What the task requires: Write the lines out exactly as they stand, from the one containing "Reconstruct this image" through the one containing "COL = sc.collection", and only those. Omit pictures.

Provided records:
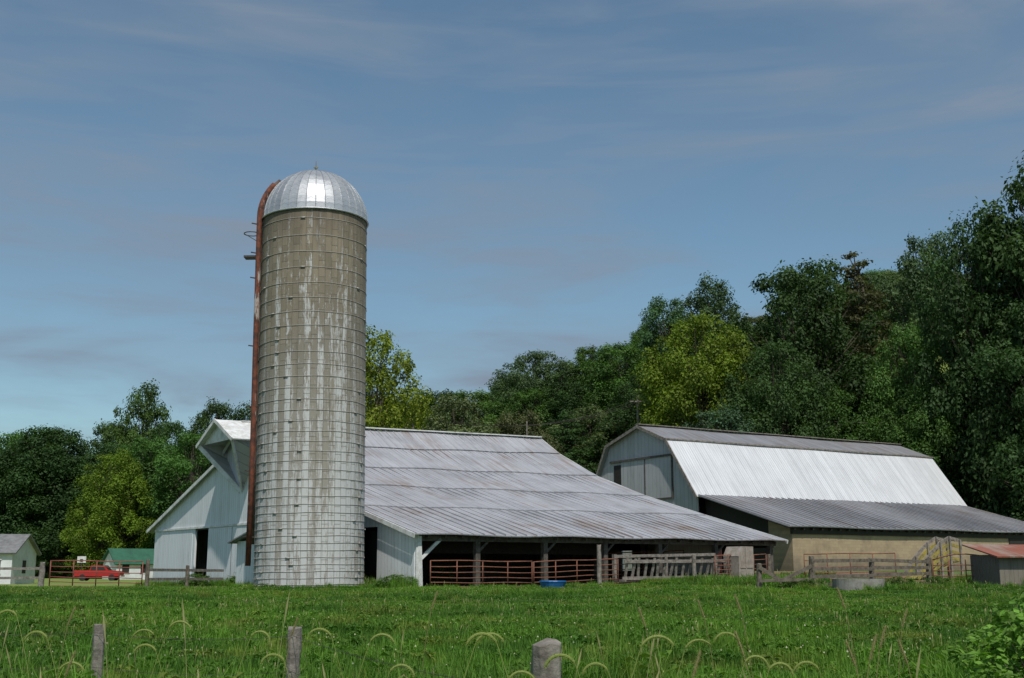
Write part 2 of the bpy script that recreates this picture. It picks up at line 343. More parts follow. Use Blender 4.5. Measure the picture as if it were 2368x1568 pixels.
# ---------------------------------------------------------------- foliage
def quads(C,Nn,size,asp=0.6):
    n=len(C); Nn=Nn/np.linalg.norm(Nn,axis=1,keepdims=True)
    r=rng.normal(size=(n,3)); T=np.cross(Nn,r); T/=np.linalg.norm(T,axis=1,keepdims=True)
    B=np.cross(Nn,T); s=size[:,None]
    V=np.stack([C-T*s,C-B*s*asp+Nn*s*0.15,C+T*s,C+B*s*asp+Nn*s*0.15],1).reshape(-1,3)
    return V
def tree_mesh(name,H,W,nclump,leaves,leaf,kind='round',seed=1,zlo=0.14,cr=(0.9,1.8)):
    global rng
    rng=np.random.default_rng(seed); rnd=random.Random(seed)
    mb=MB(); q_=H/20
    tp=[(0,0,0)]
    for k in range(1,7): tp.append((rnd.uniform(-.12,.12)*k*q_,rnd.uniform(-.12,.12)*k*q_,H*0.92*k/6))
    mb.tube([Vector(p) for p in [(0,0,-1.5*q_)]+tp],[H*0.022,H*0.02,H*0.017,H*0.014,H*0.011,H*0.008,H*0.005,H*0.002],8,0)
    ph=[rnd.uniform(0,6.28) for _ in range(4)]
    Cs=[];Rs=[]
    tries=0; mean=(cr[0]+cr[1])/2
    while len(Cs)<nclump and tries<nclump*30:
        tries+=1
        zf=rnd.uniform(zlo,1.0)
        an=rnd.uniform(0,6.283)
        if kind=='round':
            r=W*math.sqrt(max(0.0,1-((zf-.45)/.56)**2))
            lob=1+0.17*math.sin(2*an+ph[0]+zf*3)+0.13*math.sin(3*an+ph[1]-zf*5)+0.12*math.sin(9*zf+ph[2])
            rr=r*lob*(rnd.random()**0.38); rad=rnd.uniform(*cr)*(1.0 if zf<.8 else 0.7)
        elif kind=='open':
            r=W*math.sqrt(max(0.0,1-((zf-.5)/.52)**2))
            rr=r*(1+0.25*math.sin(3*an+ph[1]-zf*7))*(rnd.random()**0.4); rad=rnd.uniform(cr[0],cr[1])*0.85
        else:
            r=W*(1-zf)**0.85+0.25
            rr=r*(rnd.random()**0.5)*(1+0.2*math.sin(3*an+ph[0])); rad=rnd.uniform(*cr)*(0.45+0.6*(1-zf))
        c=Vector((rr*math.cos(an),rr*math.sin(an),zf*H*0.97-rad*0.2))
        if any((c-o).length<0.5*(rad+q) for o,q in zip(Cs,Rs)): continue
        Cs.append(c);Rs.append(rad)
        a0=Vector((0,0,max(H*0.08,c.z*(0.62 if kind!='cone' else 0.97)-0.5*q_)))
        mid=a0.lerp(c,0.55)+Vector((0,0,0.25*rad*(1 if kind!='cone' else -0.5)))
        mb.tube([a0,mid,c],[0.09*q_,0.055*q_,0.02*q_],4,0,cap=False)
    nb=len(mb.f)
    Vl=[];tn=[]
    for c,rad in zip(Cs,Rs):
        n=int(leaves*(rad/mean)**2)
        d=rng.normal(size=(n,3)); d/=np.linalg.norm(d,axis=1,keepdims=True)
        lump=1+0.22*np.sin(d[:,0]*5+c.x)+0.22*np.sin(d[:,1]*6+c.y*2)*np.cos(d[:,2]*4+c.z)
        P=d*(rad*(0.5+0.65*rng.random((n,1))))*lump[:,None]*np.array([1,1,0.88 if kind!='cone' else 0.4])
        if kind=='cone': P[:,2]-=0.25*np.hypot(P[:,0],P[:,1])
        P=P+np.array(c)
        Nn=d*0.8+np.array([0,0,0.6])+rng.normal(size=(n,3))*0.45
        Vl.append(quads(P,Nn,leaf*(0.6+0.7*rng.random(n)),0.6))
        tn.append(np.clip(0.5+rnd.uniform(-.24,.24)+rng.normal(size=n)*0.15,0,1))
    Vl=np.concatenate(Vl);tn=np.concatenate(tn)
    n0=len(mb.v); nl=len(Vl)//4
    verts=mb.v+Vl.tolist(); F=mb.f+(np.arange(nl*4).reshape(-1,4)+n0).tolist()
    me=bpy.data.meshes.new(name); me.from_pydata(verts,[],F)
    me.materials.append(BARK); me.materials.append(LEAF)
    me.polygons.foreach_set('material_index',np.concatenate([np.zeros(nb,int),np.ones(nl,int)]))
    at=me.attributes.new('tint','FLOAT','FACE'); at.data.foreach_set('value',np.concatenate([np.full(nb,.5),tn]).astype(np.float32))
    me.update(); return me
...
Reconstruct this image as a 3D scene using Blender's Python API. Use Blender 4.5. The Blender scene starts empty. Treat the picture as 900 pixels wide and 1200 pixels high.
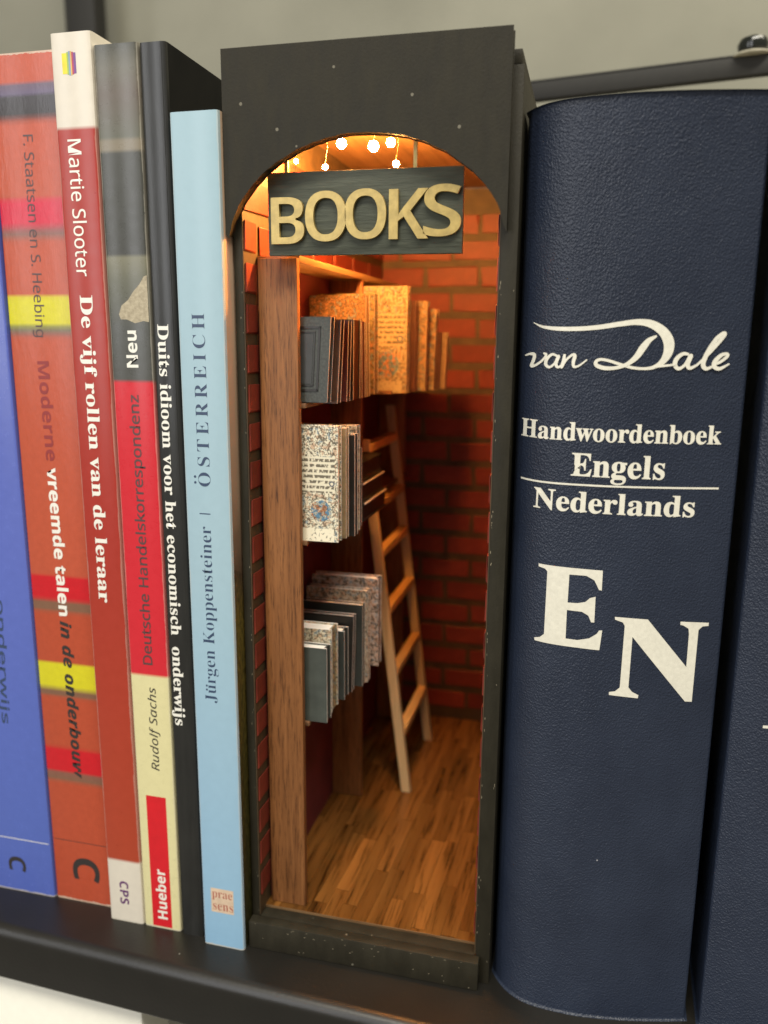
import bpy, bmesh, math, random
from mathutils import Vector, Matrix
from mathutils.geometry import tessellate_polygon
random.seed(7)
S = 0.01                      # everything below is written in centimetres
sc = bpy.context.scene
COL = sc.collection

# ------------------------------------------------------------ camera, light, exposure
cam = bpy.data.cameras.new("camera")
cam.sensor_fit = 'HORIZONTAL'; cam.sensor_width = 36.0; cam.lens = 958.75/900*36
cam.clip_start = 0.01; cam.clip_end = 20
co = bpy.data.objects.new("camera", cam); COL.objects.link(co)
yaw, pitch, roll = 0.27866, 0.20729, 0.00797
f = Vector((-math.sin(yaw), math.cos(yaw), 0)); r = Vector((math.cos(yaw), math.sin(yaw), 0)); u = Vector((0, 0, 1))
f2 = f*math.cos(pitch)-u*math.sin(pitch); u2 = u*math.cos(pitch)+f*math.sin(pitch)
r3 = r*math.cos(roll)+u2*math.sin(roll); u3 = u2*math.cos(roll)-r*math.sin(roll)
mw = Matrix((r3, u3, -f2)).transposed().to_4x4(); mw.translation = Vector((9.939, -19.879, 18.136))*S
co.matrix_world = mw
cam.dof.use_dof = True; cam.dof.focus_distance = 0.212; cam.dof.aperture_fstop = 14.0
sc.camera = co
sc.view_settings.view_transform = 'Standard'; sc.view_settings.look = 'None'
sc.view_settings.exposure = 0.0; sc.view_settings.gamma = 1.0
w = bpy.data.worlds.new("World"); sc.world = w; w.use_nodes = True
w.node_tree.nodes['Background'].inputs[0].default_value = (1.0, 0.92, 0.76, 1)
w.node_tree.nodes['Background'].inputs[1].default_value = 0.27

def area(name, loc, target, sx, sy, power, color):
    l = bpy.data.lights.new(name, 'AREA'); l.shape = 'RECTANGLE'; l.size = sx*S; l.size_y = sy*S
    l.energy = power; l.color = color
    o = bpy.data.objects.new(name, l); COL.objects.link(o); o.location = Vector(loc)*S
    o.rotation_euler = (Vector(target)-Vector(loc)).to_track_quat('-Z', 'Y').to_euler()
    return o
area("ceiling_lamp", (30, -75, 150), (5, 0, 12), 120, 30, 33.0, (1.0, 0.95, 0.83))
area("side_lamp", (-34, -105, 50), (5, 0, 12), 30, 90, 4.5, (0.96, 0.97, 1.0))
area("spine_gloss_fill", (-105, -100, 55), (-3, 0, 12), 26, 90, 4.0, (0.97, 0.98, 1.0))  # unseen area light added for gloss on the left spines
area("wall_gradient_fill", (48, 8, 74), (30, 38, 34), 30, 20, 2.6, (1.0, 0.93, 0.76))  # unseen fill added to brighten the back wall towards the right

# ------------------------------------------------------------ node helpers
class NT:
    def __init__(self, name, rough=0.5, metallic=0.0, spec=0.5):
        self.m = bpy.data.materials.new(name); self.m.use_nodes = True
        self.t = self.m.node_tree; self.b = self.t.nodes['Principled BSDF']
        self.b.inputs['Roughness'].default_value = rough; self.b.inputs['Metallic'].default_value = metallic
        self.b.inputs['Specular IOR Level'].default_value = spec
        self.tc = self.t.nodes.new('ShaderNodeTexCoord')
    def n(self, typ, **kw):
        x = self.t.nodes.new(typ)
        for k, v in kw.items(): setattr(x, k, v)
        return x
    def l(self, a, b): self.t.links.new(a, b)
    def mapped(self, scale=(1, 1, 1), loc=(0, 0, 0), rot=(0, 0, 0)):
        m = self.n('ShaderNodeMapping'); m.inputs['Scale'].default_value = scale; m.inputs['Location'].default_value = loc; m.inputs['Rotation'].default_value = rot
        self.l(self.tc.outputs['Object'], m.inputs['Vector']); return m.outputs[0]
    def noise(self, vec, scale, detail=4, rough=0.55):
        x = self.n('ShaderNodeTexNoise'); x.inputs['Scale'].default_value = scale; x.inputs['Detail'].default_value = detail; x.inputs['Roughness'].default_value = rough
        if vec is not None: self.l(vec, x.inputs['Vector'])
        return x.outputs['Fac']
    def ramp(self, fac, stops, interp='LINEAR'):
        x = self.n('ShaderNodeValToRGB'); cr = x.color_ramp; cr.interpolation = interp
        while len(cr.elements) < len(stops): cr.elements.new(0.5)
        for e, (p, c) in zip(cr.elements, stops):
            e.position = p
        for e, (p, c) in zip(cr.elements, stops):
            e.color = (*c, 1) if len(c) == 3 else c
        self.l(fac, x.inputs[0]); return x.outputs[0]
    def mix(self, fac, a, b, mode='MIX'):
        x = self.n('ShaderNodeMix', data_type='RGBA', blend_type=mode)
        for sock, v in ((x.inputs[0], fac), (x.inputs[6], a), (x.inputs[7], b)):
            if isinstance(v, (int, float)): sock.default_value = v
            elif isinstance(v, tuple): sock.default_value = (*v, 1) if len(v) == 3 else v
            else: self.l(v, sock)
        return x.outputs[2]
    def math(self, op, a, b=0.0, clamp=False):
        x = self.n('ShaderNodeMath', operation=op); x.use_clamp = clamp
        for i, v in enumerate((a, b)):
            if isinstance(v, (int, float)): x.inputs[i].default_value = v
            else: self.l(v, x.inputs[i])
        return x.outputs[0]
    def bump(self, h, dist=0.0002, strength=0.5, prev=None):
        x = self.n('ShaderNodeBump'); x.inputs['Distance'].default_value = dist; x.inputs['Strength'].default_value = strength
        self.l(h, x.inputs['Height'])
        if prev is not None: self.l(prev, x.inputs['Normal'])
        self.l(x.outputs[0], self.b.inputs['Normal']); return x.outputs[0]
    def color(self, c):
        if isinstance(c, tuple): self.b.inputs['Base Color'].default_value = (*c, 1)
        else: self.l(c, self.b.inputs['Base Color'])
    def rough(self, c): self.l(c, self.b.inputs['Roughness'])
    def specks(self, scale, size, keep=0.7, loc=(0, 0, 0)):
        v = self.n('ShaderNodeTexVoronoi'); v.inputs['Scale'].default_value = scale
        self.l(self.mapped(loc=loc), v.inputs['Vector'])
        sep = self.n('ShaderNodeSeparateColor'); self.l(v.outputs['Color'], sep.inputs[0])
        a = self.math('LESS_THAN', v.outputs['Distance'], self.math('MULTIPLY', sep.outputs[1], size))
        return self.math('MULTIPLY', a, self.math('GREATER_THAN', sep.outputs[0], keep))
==
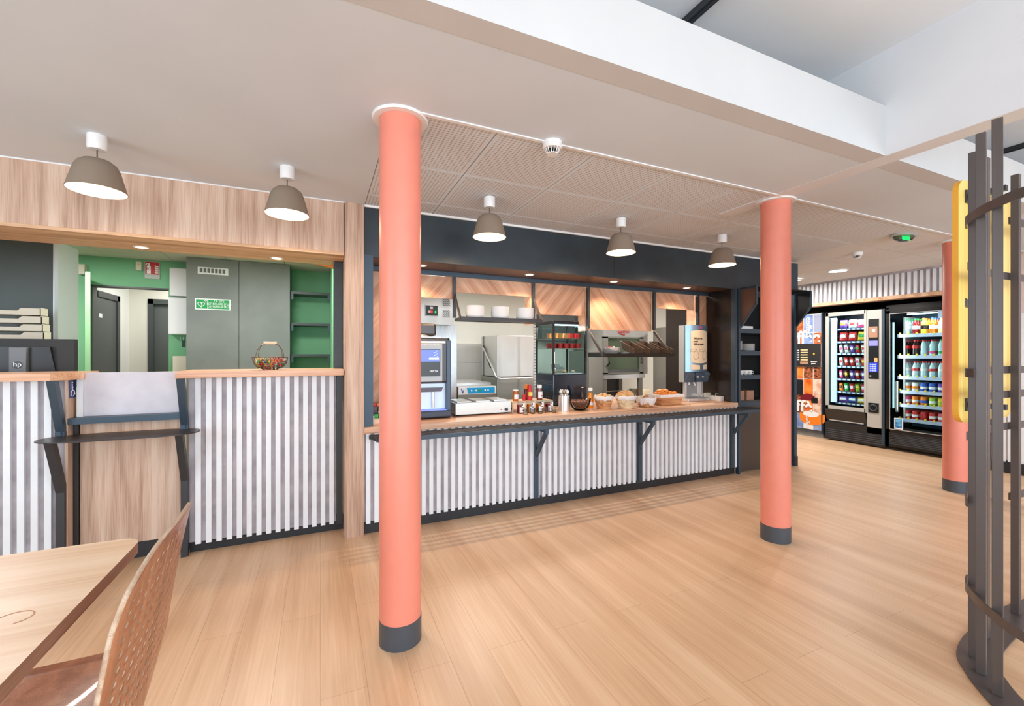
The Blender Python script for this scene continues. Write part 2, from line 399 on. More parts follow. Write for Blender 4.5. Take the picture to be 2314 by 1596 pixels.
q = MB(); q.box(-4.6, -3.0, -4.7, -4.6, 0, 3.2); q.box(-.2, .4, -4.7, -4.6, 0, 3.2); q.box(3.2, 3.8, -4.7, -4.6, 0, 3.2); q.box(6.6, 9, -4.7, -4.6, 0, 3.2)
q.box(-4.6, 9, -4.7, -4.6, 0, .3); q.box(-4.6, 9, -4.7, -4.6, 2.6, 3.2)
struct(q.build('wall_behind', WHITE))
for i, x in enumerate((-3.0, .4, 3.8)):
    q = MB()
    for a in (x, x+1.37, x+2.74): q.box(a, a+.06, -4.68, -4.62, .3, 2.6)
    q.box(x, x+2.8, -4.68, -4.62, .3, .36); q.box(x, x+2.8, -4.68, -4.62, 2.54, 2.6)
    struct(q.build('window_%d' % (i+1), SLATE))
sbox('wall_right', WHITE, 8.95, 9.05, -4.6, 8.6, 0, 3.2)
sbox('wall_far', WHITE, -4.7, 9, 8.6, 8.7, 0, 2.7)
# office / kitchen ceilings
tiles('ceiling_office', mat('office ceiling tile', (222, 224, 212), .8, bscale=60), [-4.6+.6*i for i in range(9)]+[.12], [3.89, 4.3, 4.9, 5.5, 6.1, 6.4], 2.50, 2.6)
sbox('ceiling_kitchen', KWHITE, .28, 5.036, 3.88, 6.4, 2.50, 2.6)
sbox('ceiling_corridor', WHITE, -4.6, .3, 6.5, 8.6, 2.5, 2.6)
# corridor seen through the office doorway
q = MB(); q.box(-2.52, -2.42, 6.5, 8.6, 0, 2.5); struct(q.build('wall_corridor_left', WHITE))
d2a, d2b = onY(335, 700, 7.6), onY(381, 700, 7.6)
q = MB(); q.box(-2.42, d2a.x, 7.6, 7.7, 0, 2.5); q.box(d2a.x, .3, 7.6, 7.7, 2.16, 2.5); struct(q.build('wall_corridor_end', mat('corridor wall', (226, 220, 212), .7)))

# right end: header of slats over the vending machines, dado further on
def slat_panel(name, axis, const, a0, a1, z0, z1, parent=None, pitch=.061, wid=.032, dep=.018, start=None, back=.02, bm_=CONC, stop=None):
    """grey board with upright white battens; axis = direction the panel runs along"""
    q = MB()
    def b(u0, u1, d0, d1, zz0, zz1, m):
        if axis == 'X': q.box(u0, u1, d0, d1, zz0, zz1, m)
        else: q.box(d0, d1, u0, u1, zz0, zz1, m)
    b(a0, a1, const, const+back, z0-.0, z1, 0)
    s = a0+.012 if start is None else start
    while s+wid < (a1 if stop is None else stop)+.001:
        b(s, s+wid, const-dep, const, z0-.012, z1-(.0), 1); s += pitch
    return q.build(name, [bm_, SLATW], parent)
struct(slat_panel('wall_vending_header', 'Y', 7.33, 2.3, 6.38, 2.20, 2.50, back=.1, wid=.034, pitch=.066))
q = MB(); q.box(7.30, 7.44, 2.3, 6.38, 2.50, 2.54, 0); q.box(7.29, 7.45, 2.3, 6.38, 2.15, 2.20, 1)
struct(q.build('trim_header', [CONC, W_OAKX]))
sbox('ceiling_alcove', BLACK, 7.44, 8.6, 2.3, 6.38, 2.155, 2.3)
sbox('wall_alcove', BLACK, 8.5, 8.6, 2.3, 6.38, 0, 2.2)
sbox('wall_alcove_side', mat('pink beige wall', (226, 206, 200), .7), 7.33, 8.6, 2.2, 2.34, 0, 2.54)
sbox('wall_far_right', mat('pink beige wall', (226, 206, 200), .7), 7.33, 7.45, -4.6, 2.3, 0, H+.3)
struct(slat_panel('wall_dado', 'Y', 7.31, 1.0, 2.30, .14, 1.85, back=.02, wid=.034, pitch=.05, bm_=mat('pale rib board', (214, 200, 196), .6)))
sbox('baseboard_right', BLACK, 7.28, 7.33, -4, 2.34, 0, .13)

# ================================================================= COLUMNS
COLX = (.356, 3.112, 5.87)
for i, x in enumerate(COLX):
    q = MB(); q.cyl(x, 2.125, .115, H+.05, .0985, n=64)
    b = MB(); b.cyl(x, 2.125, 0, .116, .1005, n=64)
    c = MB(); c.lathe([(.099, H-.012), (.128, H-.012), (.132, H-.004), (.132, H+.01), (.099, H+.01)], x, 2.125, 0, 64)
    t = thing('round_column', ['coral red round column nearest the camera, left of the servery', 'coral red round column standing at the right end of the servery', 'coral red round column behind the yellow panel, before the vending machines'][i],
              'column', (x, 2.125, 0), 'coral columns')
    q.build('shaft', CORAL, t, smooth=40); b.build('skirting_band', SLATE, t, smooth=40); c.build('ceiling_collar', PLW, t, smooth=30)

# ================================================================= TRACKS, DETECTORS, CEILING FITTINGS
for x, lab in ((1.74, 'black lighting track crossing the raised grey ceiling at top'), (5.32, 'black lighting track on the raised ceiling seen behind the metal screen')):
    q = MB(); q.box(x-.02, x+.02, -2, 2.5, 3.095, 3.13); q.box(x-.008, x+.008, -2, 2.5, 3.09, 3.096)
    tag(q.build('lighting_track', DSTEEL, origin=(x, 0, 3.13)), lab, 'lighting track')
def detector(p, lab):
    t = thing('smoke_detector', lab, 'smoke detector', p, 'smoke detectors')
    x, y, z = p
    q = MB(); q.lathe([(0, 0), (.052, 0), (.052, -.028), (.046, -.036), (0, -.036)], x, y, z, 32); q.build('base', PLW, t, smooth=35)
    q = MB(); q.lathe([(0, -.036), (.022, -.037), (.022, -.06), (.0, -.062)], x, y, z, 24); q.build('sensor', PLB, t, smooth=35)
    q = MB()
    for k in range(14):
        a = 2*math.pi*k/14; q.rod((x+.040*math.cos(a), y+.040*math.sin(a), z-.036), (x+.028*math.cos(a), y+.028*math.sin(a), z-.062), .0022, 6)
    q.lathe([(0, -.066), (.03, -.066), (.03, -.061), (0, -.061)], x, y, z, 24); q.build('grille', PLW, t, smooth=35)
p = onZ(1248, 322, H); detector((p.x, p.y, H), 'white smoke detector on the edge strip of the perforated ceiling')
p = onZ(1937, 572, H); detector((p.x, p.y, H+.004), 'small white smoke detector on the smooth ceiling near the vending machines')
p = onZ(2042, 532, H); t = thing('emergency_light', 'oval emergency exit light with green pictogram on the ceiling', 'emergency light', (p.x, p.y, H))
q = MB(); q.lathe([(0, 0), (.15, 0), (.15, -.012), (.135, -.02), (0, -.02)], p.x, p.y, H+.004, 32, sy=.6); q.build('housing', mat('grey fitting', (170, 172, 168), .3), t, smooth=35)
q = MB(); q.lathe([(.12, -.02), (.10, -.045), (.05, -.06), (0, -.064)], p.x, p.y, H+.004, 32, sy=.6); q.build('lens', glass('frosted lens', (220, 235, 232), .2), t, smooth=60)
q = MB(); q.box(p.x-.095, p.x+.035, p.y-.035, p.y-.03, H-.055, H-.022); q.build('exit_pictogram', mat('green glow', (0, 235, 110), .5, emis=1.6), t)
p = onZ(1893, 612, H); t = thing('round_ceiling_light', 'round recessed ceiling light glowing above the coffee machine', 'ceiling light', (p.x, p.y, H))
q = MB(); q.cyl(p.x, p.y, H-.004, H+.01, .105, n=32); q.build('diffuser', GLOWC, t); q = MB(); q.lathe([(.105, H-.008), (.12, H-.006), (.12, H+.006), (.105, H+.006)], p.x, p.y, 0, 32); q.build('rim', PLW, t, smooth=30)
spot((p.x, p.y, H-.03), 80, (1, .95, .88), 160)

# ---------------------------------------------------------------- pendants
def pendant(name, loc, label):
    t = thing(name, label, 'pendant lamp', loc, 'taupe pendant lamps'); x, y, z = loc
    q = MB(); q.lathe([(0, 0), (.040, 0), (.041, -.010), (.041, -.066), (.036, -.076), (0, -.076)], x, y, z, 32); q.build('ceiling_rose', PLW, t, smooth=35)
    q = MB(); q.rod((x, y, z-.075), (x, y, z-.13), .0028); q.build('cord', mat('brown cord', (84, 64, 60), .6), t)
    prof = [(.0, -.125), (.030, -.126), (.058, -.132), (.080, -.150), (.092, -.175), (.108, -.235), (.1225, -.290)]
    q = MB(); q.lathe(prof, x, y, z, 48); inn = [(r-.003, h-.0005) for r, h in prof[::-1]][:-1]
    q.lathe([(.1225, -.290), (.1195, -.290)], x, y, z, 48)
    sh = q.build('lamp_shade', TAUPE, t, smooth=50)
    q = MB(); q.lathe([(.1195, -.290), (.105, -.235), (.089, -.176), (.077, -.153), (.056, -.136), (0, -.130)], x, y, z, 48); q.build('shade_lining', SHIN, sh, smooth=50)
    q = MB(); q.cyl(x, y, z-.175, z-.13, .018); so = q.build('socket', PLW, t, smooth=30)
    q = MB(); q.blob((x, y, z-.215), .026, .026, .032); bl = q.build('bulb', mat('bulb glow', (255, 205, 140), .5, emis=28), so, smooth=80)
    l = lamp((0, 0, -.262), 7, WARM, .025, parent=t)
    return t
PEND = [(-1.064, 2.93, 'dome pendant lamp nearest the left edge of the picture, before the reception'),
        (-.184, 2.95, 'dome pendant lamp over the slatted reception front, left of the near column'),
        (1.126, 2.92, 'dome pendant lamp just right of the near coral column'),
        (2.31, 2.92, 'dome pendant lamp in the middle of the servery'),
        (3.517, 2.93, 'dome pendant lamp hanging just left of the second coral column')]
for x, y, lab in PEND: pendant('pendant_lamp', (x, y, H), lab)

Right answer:
Reconstruct this image as a 3D scene using Blender's Python API. Use Blender 4.5. The Blender scene starts empty. Treat the picture as 900 pixels wide and 1200 pixels high.
import bpy, bmesh, math, random
from mathutils import Vector, Matrix
from mathutils.geometry import tessellate_polygon
random.seed(7)
S = 0.01                      # everything below is written in centimetres
sc = bpy.context.scene
COL = sc.collection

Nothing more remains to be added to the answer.